Si voy a morir, pensad sólo esto de mí:

que en un suelo extranjero hay un rincón

que es Inglaterra para siempre. Allí,

en esa tierra rica, habrá oculto un polvo aún más rico,

un polvo al que Inglaterra engendró, formó, dio conciencia

y entregó, en otros tiempos, sus flores para amarlas y sus caminos para pasearlos,

un cuerpo de Inglaterra que respiró aire inglés.

Lavado por los ríos, bendecido por los soles patrios.

Y pensad: ese corazón, despojado de todo mal,

un pulso en la mente eterna, devuelve, no obstante,

en algún lado los pensamientos que Inglaterra le dio;

sus miradas y sus sonidos; los sueños, tan felices como sus días;

y la risa, aprendida de los amigos; y la dulzura

de unos corazones en paz bajo un cielo inglés9.

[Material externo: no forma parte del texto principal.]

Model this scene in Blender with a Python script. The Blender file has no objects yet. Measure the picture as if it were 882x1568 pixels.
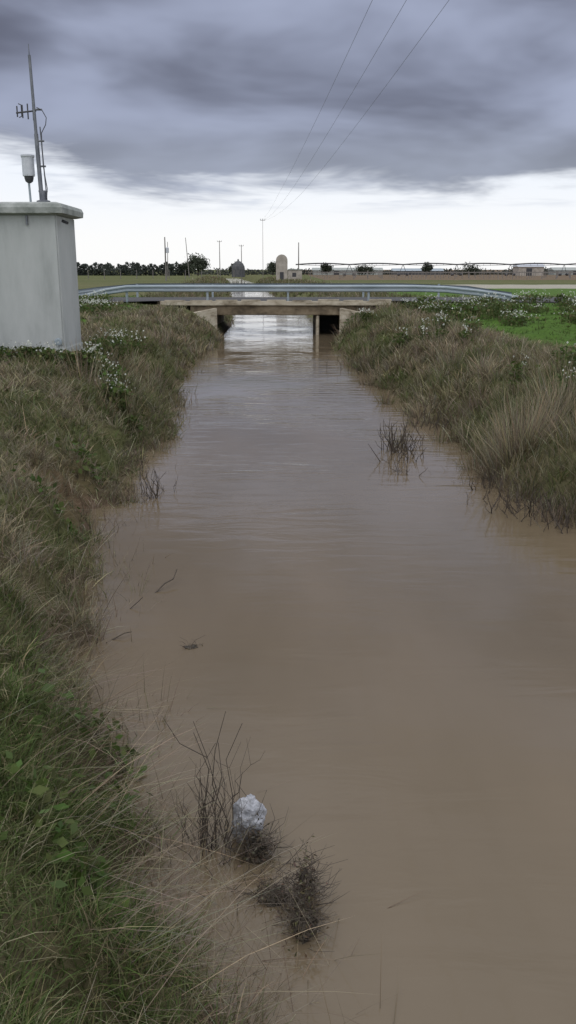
import bpy, bmesh, math, random
import numpy as np
from mathutils import Vector, Matrix
R = np.random.RandomState(7); random.seed(7)
scene = bpy.context.scene
scene.view_settings.view_transform = 'Standard'
scene.view_settings.look = 'None'
scene.view_settings.exposure = 0

# ------------------------------------------------------------------ helpers
_T = np.random.RandomState(3).rand(256, 256)
def vn(x, y, s=0):
    x = np.asarray(x, float) + s * 17.3; y = np.asarray(y, float) + s * 9.7
    xi = np.floor(x).astype(int); yi = np.floor(y).astype(int)
    fx = x - xi; fy = y - yi
    fx = fx * fx * (3 - 2 * fx); fy = fy * fy * (3 - 2 * fy)
    a = _T[xi & 255, yi & 255]; b = _T[(xi + 1) & 255, yi & 255]
    c = _T[xi & 255, (yi + 1) & 255]; d = _T[(xi + 1) & 255, (yi + 1) & 255]
    return (a * (1 - fx) + b * fx) * (1 - fy) + (c * (1 - fx) + d * fx) * fy
def fbm(x, y, s=0):
    return .5 * vn(x, y, s) + .3 * vn(x * 2.1, y * 2.1, s + 1) + .2 * vn(x * 4.3, y * 4.3, s + 2)
def sstep(a, b, x):
    t = np.clip((x - a) / (b - a), 0, 1); return t * t * (3 - 2 * t)

LY = [-30, 0, 2.97, 3.2, 3.6, 4.11, 4.74, 5.55, 6.63, 8.16, 9.2, 10.5, 12.15, 14.4, 17.6, 22.5, 29, 36, 42, 50, 97, 205, 320, 420]
LX = [.6, .2, -.35, -.5, -.68, -.86, -1.02, -1.38, -1.70, -1.98, -2.1, -2.4, -2.3, -2.4, -2.4, -2.95, -3.2, -2.9, -3.05, -3.1, -6.2, -13, -22, -60]
RY = [-30, 0, 8, 9.9, 10.5, 12.15, 14.4, 17.6, 22.5, 29, 36, 42, 50, 97, 205, 320, 420]
RX = [5, 4.6, 4.0, 3.7, 3.45, 3.2, 3.0, 3.05, 2.65, 2.2, 2.1, 2.45, 2.3, -.8, -7.5, -17, -55]
def edges(Y): return np.interp(Y, LY, LX), np.interp(Y, RY, RX)
def dist(X, Y):
    l, r = edges(Y); return np.maximum(l - X, X - r)
def zf(X, Y):
    X = np.asarray(X, float); Y = np.asarray(Y, float)
    d = dist(X, Y)
    w = 1 - sstep(37, 40, Y) * (1 - sstep(51, 55, Y))
    amp = np.where(X > 0, .95, .65)
    d = d + w * (amp * (fbm(X * .6, Y * .45, 5) - .5) + .36 * (vn(X * 3, Y * 2.5, 8) - .5))
    # gentle flooded toe, then the bank slope
    z = np.where(d > 0, 1.28 * np.tanh(.8 * np.maximum(d, 0) * sstep(-.25, .5, d)), np.maximum(-.6, d * .5))
    z = z + np.clip(d, 0, 1) * (.36 * (fbm(X * 1.3, Y * 1.1, 2) - .5) + .09 * (vn(X * 6, Y * 6, 4) - .5)) * np.where(Y < 60, 1, .3)
    road = sstep(38, 42, Y) * (1 - sstep(50, 54, Y))
    z = z * (1 - road * sstep(2, 5, d)) + 1.46 * road * sstep(2, 5, d)
    hut = sstep(-9, -8, X) * (1 - sstep(-4.2, -3.6, X)) * sstep(16.6, 17.4, Y) * (1 - sstep(20, 21, Y))
    z = z * (1 - hut) + 1.22 * hut
    return z

def new_mesh(name, V, F, mats, cols=None, smooth=False, mi=None):
    me = bpy.data.meshes.new(name); me.from_pydata([tuple(v) for v in V], [], F); me.update()
    ob = bpy.data.objects.new(name, me); scene.collection.objects.link(ob)
    for m in (mats if isinstance(mats, list) else [mats]): me.materials.append(m)
    if smooth: me.polygons.foreach_set('use_smooth', [True] * len(me.polygons))
    if mi is not None: me.polygons.foreach_set('material_index', mi)
    if cols is not None: add_cols(me, cols)
    return ob
def add_cols(me, cols):
    a = me.color_attributes.new('Col', 'FLOAT_COLOR', 'POINT')
    c = np.ones((len(me.vertices), 4), np.float32); c[:, :3] = cols
    a.data.foreach_set('color', c.ravel())
def fast_mesh(name, V, loops, starts, totals, mat, cols, smooth=True):
    me = bpy.data.meshes.new(name)
    me.vertices.add(len(V)); me.vertices.foreach_set('co', np.asarray(V, np.float32).ravel())
    me.loops.add(len(loops)); me.loops.foreach_set('vertex_index', np.asarray(loops, np.int32))
    me.polygons.add(len(starts)); me.polygons.foreach_set('loop_start', np.asarray(starts, np.int32))
    me.polygons.foreach_set('loop_total', np.asarray(totals, np.int32))
    if smooth: me.polygons.foreach_set('use_smooth', np.ones(len(starts), bool))
    me.update(calc_edges=True)
    me.materials.append(mat); add_cols(me, cols)
    ob = bpy.data.objects.new(name, me); scene.collection.objects.link(ob)
    return ob

class Veg:
    """accumulates grass blades and leaf quads into one mesh"""
    def __init__(s): s.V = []; s.L = []; s.T = []; s.C = []; s.n = 0
    def blades(s, P, H, W, az, lean, droop, col, tipgain=1.25):
        n = len(P)
        if n == 0: return
        dirv = np.stack([np.cos(az), np.sin(az), 0 * az], 1)
        fa = R.rand(n) * 2 * math.pi
        side = np.stack([np.cos(fa), np.sin(fa), 0 * fa], 1)
        up = np.array([0, 0, 1.])
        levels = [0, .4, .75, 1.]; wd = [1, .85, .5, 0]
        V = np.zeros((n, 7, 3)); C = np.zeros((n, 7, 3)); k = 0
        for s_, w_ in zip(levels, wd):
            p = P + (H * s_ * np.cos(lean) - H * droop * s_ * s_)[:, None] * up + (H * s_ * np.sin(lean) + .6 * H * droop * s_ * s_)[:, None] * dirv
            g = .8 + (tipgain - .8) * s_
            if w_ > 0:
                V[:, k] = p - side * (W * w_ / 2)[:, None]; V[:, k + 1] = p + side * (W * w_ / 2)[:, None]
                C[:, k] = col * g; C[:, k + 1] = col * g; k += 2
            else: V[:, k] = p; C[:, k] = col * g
        f = np.array([0, 1, 3, 2, 2, 3, 5, 4, 4, 5, 6])
        s.L.append((f[None, :] + (s.n + 7 * np.arange(n))[:, None]).ravel()); s.T.append(np.tile([4, 4, 3], n))
        s.V.append(V.reshape(-1, 3)); s.C.append(C.reshape(-1, 3)); s.n += 7 * n
    def leaves(s, P, size, col, flat=0., asp=.6):
        n = len(P)
        if n == 0: return
        a = R.randn(n, 3); a[:, 2] *= (1 - flat); a /= np.linalg.norm(a, axis=1)[:, None] + 1e-9
        b = R.randn(n, 3); b[:, 2] *= (1 - flat); b -= a * (a * b).sum(1)[:, None]; b /= np.linalg.norm(b, axis=1)[:, None] + 1e-9
        a = a * size[:, None] * .5; b = b * size[:, None] * .5 * asp
        V = np.stack([P - a, P - .1 * a + b, P + a, P - .1 * a - b], 1)
        s.V.append(V.reshape(-1, 3)); s.C.append(np.repeat(col, 4, axis=0))
        s.L.append(s.n + np.arange(4 * n)); s.T.append(np.full(n, 4)); s.n += 4 * n
    def build(s, name, mat):
        T = np.concatenate(s.T); st = np.concatenate([[0], np.cumsum(T)[:-1]])
        return fast_mesh(name, np.concatenate(s.V), np.concatenate(s.L), st, T, mat, np.concatenate(s.C), smooth=False)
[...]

Tres años más tarde, Siegfried Sassoon, también oficial británico, componía otro poema muy distinto sobre el frente occidental:

Al amanecer surge la sierra, maciza y parda,

en el púrpura agreste del encendido Sol

que abrasa entre visajes del humo a la deriva que amortajan

la pendiente amenazante y requemada; y uno tras otro,

los tanques reptan y avanzan dando tumbos hasta el alambre.

Las descargas rugen y se elevan. Luego, encorvados torpemente

bajo el peso de sus bombas y fusiles, sus palas y arreos de combate,

los hombres se empujan y trepan para encontrarse con el fuego erizado.

Líneas de gris, rostros rezongantes cubiertos por la máscara del miedo,

dejan sus trincheras subiendo por sus bordes

mientras el tiempo hace tictac vacío y afanoso en sus muñecas,

y la esperanza, con ojos furtivos y puños forcejeantes,

pierde pie en el barro.

¡Oh, Jesús, haz que esto acabe!10

El viaje emprendido por la civilización occidental en aquellos tres años fue, realmente, aterrador. Y aún no ha concluido.

1 Barbara W. Tuchman, The Guns of August, Nueva York, 1962, p. 415.

2 Churchill, citado en A. Moorehead, Gallipoli, Nueva York, 1956, p. 157.

3 Pétain, citado en A. Horne, The Price of Glory, Verdun 1916, Nueva York, 1962, pp. 156-157.

4 Citado en Horne, The Price of Glory, 279-280, 188.

5 Citado en A. H. Farrar-Hockley, The Somme, Londres, 1970, p. 139.

6 Erich Ludendorff, Ludendorff’s Own Story, August 1914-November 1918, Nueva York, 1919, pp. 24, 324.

7 L. Wolff, In Flanders Fields, The 1917 Cam­paign, Nueva York, 1963, p. 361.

8 Citado en Holger Herwig, «The Dynamics of Necessity: German Military Policy during the First World War», en German Mili­tary Effectiveness, I, ed. de Allan R. Millett y Williamson Murray, Londres, 1988, p. 99.

9 R. Brooke, en J. Silkin, The Penguin Book of First World War Poetry, Londres, 1979, pp. 81-82.

10 S. Sassoon, The War Poems of Siegfried Sassoon, Londres, 1919, p. 40.